Jan 022011
This is an enlightening lecture on how economic forces have brought down empires in the past… and what it means for the future of the US:
http://fora.tv/2010/07/28/Niall_Ferguson_Empires_on_the_Edge_of_Chaos
In this case, “enlightening” equates to “frightening.”
3 Responses to “Empires on the Edge of Chaos”
Sorry, the comment form is closed at this time.
Good talk. Scary talk. Thanks for posting.
Best way not to lose your empire is not to set out to make one in the first place.
Although our founding fathers knew that back in 1776 and advised against even trying it, unfortunately that concept went straight down the tubes around the time we had the military ability to try and do it.
Idle battleships are the Devil’s playground.
The only way in which you can really consider America an empire is in its global dominance and the reach of its military. You can’t really call it an empire in the sense that we rule the countries where we hold military bases. You can’t honestly claim that Germany and Japan run their governments based on what the US wants them to do. And frankly, if we ruled Cuba or Saudi Arabia they’d be more decent places to live.
Libertarians go on about how we’ve become an empire, and it’s half true. But I think the full truth is worse than that. I think we’re expending the resources required to maintain an empire without obtaining any of the benefits of an empire. If we really were a bunch of global bullies, you’d think we could get some cheaper oil around here. Crush Iran, depose Kim Jong Il, strike down slavery in Sudan, force China to keep on favorable terms with us, that sort of thing. Instead, we help fun the IMF, the UN, the World Bank. We come running whenever there’s a tsunami in Indonesia or an earthquake in Haiti. We’re not so much an evil empire as a geopolitical sugar daddy. People complain about evil America now, but I guarantee you if they ever got a taste of China they wouldn’t complain at all… not because there wouldn’t be anything to complain about, but because the Chinese government takes a far dimmer view of such things than America ever has.

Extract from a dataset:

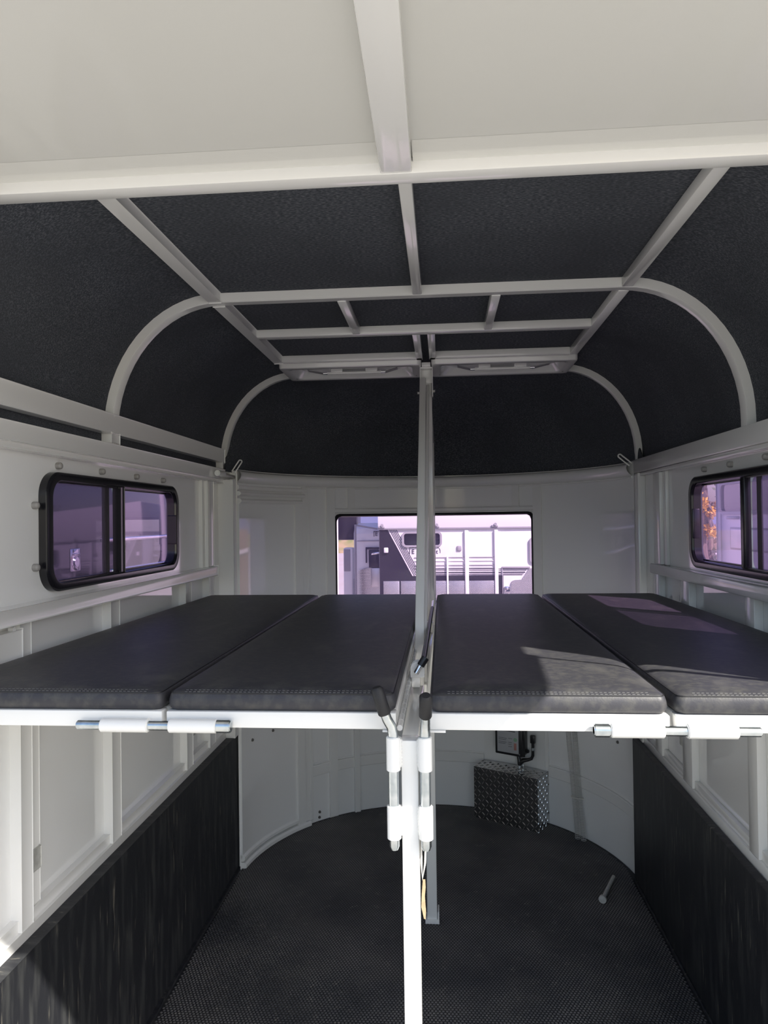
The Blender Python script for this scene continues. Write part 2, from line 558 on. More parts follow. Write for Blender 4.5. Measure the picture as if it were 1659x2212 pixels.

That’s one of the things that scares me most about the future. When Britain lost its global hegemony, it was able to leave the stage gracefully because there was a superpower which valued freedom, democracy and the rule of law who was able to take over the role. Britain declined while shadowed by the American umbrella, along with the rest of Western Europe. But the only contenders for world power status right now are China and Islam, the religion that has a history of rising up when it scents weakness in the civilizations around it. Islam would obviously only last as long as it took to devour the corpse, but China has the potential to muster some staying power, and I’m willing to bet that their hegemony would make America’s look like a walk in the park by comparison.